*Written request*: Where a line below holds the string "part", copy that line.

##### Supplied records

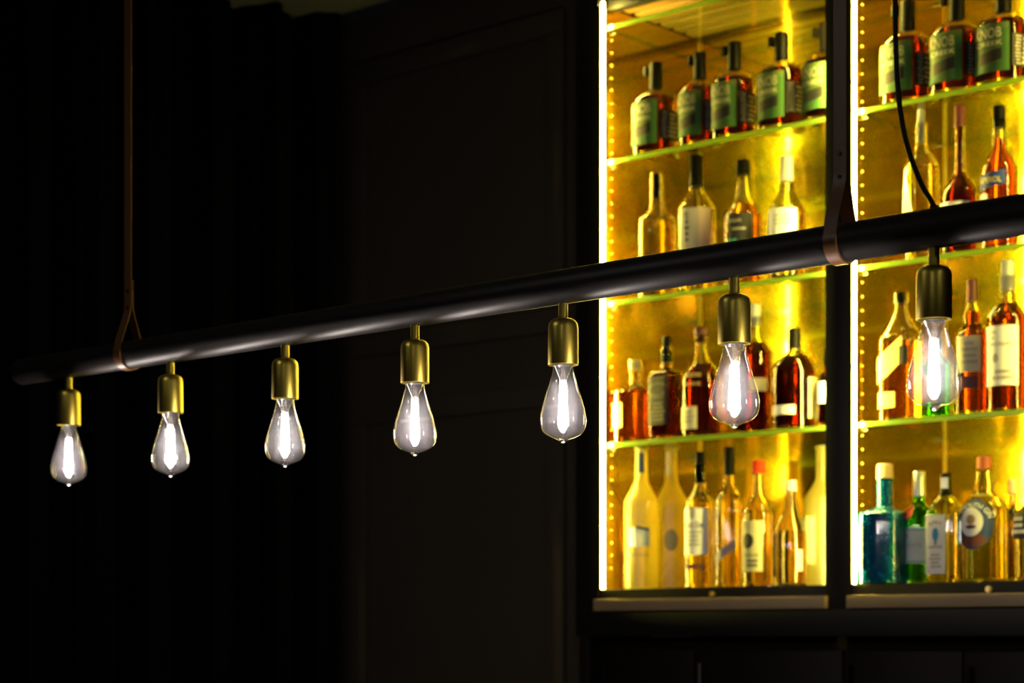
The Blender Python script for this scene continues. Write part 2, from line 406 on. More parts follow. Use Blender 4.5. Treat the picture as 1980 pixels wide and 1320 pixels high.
# glass shelves
SHELF_T = 0.010
nm = {0: 'topmost', 1: 'second from top', 2: 'behind the hanging tube', 3: 'lowest'}
for bi, (x0, x1) in enumerate(((XL1, XR1), (XL2, XR2))):
    for si, z in enumerate(SH):
        r = thing('glass_shelf', 'green-edged glass shelf in the %s bay of the lit cabinet, %s' % (('left', 'right')[bi], nm[si]), 'shelf', ((x0+x1)/2, YF+D/2, z-SHELF_T), 0, 'glass shelves of the lit cabinet')
        hw = (x1-x0)/2 - 0.0062; y0, y1 = 0.019 - D/2, D/2 - 0.004
        me = bpy.data.meshes.new('shelf_pane')
        vs = [(-hw,y0,0),(hw,y0,0),(hw,y1,0),(-hw,y1,0),(-hw,y0,SHELF_T),(hw,y0,SHELF_T),(hw,y1,SHELF_T),(-hw,y1,SHELF_T)]
        me.from_pydata(vs, [], [(3,2,1,0),(4,5,6,7),(0,1,5,4),(1,2,6,5),(2,3,7,6),(3,0,4,7)]); me.update()
        me.materials.append(SHELF_GLASS); me.materials.append(SHELF_EDGE); me.materials.append(SHELF_BACK)
        for i, p in enumerate(me.polygons): p.material_index = 0 if i < 2 else (1 if i == 2 else 2)
        link('pane', me, None, r)
        for sx in (-1, 1):
            for yy in (y0+0.021, y1-0.03):
                MB().tube([(sx*(hw+0.0005), yy, -0.004), (sx*(hw-0.012), yy, -0.004)], 0.0035, 10).build('shelf_pin', STEEL, r)

# ------------------------------------------------------------------ bottles
def smooth_profile(pts, sub=5):
    out = []
    n = len(pts)
    for i in range(n-1):
        p0 = pts[max(i-1,0)]; p1 = pts[i]; p2 = pts[i+1]; p3 = pts[min(i+2,n-1)]
        for k in range(sub):
            t = k/sub
            def h(a,b,c,d): return 0.5*((2*b)+(-a+c)*t+(2*a-5*b+4*c-d)*t*t+(-a+3*b-3*c+d)*t**3)
            out.append((h(p0[0],p1[0],p2[0],p3[0]), max(0.0, h(p0[1],p1[1],p2[1],p3[1]))))
    out.append(pts[-1])
    for i in range(1, len(out)):      # heights never run backwards
        if out[i][0] < out[i-1][0]+1e-5: out[i] = (out[i-1][0]+1e-5, out[i][1])
    return out
class Surf:
    """side wall of a bottle: radius by height, round (n=2) or squarish (n>2) section"""
    def __init__(s, prof, H, R, n=2.0, dy=1.0, rot=0.0):
        s.p = [(z*H, r*R) for z, r in prof]; s.H, s.R, s.n, s.dy, s.rot = H, R, n, dy, rot
    def r(s, z):
        p = s.p
        if z <= p[0][0]: return p[0][1]
        for (a, ra), (b, rb) in zip(p[:-1], p[1:]):
            if z <= b: return ra + (rb-ra)*(z-a)/max(b-a, 1e-9)
        return p[-1][1]
    def pt(s, th, z, off=0.0, rr=None):
        r = s.r(z) if rr is None else rr
        k = min(1.0, max(0.0, (r/s.R - 0.38)/0.3)); n = 2 + (s.n-2)*k; dy = 1 + (s.dy-1)*k
        c, q = math.cos(th), math.sin(th)
        m = (abs(c)**n + abs(q)**n)**(-1/n)
        x, y = (r+off)*m*c, (r*dy+off)*m*q
        cr, sr = math.cos(s.rot), math.sin(s.rot)
        return (x*cr - y*sr, x*sr + y*cr, z)
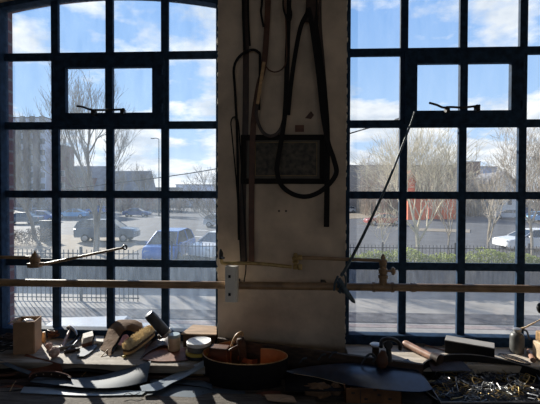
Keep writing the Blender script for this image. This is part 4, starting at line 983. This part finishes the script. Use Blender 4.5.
def hz(py, px, Y): return at_y(px, py, Y).z-GZ
# tower block at far left
Y = 95; x0, x1 = at_ground_x(10, Y), at_ground_x(46, Y); H = hz(118, 30, Y)
tb = house('tower_block', x0, x1, Y, 5, H, 0, TOWER, TOWERB, 'pale tower block with rows of dark balconies at far left', cat='building', flat=True)
for c_ in range(3):
    cx = x0+(x1-x0)*(.25+.27*c_)
    MB().box((cx, Y-.5, GZ+H/2-1), ((x1-x0)*.13, 1.2, H-3)).build('balcony_stack', TOWERB, tb)
    for k in range(8): f_ = MB().box((cx+(x1-x0)*.115, Y-.1, GZ+3+k*2.8), (1.3, .2, 1.3)).build('window', WIN, tb)
# brick block in pane two
Y = 96; x0, x1 = at_ground_x(55, Y), at_ground_x(64.5, Y)
house('brick_block', x0, x1, Y, 4.5, hz(146, 60, Y), 0, BRK, ROOFT, 'tall red-brown brick block at the left of the second window column', [(x0+(x1-x0)*a, z, .9, 1.3) for a in (.6, .85) for z in (3, 6, 9)], cat='building', flat=True)
Y = 104; x0, x1 = at_ground_x(66, Y), at_ground_x(106, Y)
house('long_building', x0, x1, Y, 8, hz(178, 85, Y), hz(165, 85, Y)-hz(178, 85, Y), BRK, ROOFT, 'long low brick building with a slate roof behind the tall tree, left window', [(x0+1.5+2.4*k, 2.2, 1, 1.2) for k in range(5)], gable='side', cat='building')
Y = 94; x0, x1 = at_ground_x(94, Y), at_ground_x(146, Y)
house('gabled_house', x0, x1, Y, 7, hz(192, 120, Y), hz(170, 120, Y)-hz(192, 120, Y), BRK, ROOFT, 'dark gabled brick house in the third column of the left window', [(x0+2, 2, 1, 1.1), (x1-2.6, 2, 1, 1.1)], gable='side')
for k, (a, b, t_, col, lab) in enumerate([(146, 178, 188, BRWB, 'distant flat shed left of the terrace on the skyline'), (176, 232, 185, TOWER, 'distant long pale building on the skyline at the right of the left window')]):
    Y = 120+8*k; house('far_building', at_ground_x(a, Y), at_ground_x(b, Y), Y, 6, hz(t_, (a+b)/2, Y), 0, col, ROOFT, lab, [(at_ground_x(a, Y)+2+k_*3, 2.2, 1.4, 1.2) for k_ in range(3)], cat='building', flat=True)
# long brown shed in the right window
Y = 84; house('long_shed', at_ground_x(335, Y), at_ground_x(457, Y), Y, 16, hz(166, 400, Y), 0, BRWB, ROOFT, 'long flat-topped brown shed behind the thicket, right window', cat='building', flat=True)
# red cladded building pieces
Y = 62; rb = house('red_kiosk', at_ground_x(430, Y), at_ground_x(456, Y), Y, 5, hz(199, 440, Y), 0, REDB, REDB, 'low red-orange building at the left of the third column, right window', cat='building', flat=True)
house('red_kiosk', at_ground_x(404, Y), at_ground_x(421, Y), Y-2, 4, hz(200, 410, Y), 0, REDB, REDB, 'small red-orange building behind the forked tree', cat='building', flat=True)
Y = 66; house('red_gable', at_ground_x(406, Y), at_ground_x(415, Y), Y, 3, hz(182, 410, Y), hz(172, 410, Y)-hz(182, 410, Y), REDB, REDB, 'narrow red gable rising beside the glazing bar, right window', gable='front', cat='building')
Y = 130; house('brick_tower', at_ground_x(464, Y), at_ground_x(480, Y), Y, 10, hz(162, 470, Y), 0, BRK, ROOFT, 'square brick block on the skyline in the third column of the right window', [(at_ground_x(464, Y)+1.5+2*k, 7.5+3*j, .9, 1.3) for k in range(2) for j in range(2)], cat='building', flat=True)
Y = 140; house('grey_block', at_ground_x(480, Y), at_ground_x(497, Y), Y, 10, hz(167, 488, Y), 0, TOWER, ROOFT, 'blue-grey block just right of the square brick one on the skyline', cat='building', flat=True)
Y = 70; x0, x1 = at_ground_x(494, Y), at_ground_x(516, Y)
house('white_house', x0, x1, Y, 9, hz(184, 505, Y), hz(173, 505, Y)-hz(184, 505, Y), WHR, ROOFT, 'white gabled house among bare trees, right window', [(x0+1.1, 2.6, .7, .9), (x1-1.1, 2.6, .7, .9)])
# street lamp
q = gp(159, 216); lp = thing('street_lamp', (q[0], q[1], GZ), 'tall thin street lamp in the third column of the left window', 'street lamp')
D_ = q[1]; Ht = hz(139, 159, D_)
MB().tube([V(q[0], q[1], GZ), V(q[0], q[1], GZ+Ht)], [.11, .07], 8).build('lamp_post', RAILM, lp, True)
MB().tube([V(q[0], q[1], GZ+Ht), V(q[0]-.5, q[1], GZ+Ht+.15), V(q[0]-1.0, q[1], GZ+Ht+.12)], .07, 8).build('lamp_arm', RAILM, lp, True)
MB().box(V(q[0]-1.1, q[1], GZ+Ht+.1), (.6, .25, .15), bev=.04).build('lamp_head', RAILM, lp)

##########

*Exercise output*:
The Blender Python script for this scene continues. Write part 2, from line 406 on. More parts follow. Use Blender 4.5. Treat the picture as 1980 pixels wide and 1320 pixels high.
Keep writing the Blender script for this image. This is part 4, starting at line 983. This part finishes the script. Use Blender 4.5.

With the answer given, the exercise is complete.